<< 東京市場の動き >>
31日の東京市場は、揉み合い。108円後半を中心にしたレンジ取引で、次の方向性を探る値動きに終始している。
ドル/円は108.75-80円で寄り付いたものの、基本的にはレンジ取引。一時108.55-60円まで小緩む局面も観測されたが、底割れする展開は回避されている。
公職選挙法違反が取り沙汰されていた河井法相の辞任が発表されたうえ、一部で注目されていた日銀会合の結果として「政策金利は現状維持」、「フォワードガイダンスの文言を一段の緩和強化示唆の方向へと修正」と公表されたものの、ともに為替市場への影響はそれほど大きなものとならなかった。16時時点では寄り付きレベルに近い108.70-75円で推移し、欧米時間を迎えている。
一方、材料的に注視されていたものは、「米中通商協議」と「米金融政策」について。
前者は、中国外務省が米中通商交渉について、「近いうちにハイレベルでの協議を再開する」との考えを示し、これはドルの支援要因に。しかし、抗議デモなどに揺れるチリがAPECの開催断念を発表したことが、米中通商協議の合意・署名に影響を及ぼす可能性として取り沙汰されると、こちらは逆にドルの足かせとなっていた。ただ、米ホワイトハウスは「第1段階の米中通商合意文書への署名が来月行われると引き続き想定」などと発表、疑念払拭に動いていたようだ。
対して後者は、今週最大の注目要因と言ってもよいFOMCで政策金利の25bp引き下げが実施されたが、これは事前の予想通り。その後、FRB議長が記者会見で「現在の金融政策は適切であり続ける公算が高い」と発言、追加利下げ観測が後退したとの見方が一時強まっている。ただ、市場では中立スタンスに戻っただけで、今後の指標次第では再び利下げに動く可能性を見込む向きも少なくない。
<< 欧米市場の見通し >>
昨日NY時間にドルは一時109.28円まで上昇。8月1日高値の109.32円に面合わせをしたが、抜けることは出来ずにそののち108円台へと押し戻されている。本日東京時間も108円後半を中心とした展開。形成していたレンジを超えてきたと言うことからすれば、依然として上方向にバイアスがかかりそうだが、昨日上抜けが失敗した感もあり、目先は再び108円台での揉み合いか。明日の米雇用統計待ち、といった展開になる可能性もある。
材料的に見た場合、「米貿易問題」、「米金融政策」、「ウクライナ疑惑」、「トルコ・シリア情勢」のほか「北朝鮮情勢」や「英国情勢」−−などと注目要因は多い。いずれも要注意だが、目先とくに注意すべきは「米中情勢」と「米ファンダメンタルズ」か。また、本日は10月最終日ということでの駆け込み的な需給要因、そして月替わりとなる明日に向けた需給要因の変化を警戒する声も聞かれていた。

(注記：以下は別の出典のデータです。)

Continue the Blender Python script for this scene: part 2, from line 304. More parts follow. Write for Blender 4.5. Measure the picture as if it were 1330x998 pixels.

テクニカルに見た場合、再び109円台を回復し、109.05-10円に位置する移動平均の200日線も一時越えたが、NYクローズでは押し戻されている。「しっかり超えた」とは言えない状況で、200日線は引き続きドルの抵抗として意識されそうだ。
対するドルのサポートは、21日と23日、直近だけで2度下げ止まった108.25円レベル。その少し下には移動平均の25日線も位置するなど、かなり強いサポートとなるかもしれない。
一方、本日は9月のPCEデフレーターや10月のシカゴ購買部協会景気指数といった米経済指標が発表される予定となっている。
先週来、発表される米経済指標は総じて悪い内容のものが多かったが、昨日発表された米GDPならびに、ADP雇用統計はともに予想値を上回っていた。その後FOMCのよる政策金利発表が予定されていたことから、影響は限られたが、本来であればドルの買い要因だろう。本日の指標も好数字を維持するのか、発表される米経済指標には注意を払いたい。
そんな本日欧米時間のドル/円予想レンジは、108.30-109.20円。ドル高・円安方向は、ザラ場ベースでは越えたものの、NYクローズでは届かなかった移動平均の200日線も位置する109.05-10円の攻防に引き続き注目。抜ければ、8月高値109.32円を今一度チャンレンジする展開もありそうだ。
対するドル安・円高方向は、本日東京で記録した108.55-60円が最初のサポート。割り込んだ場合には108.25円レベルがターゲットに。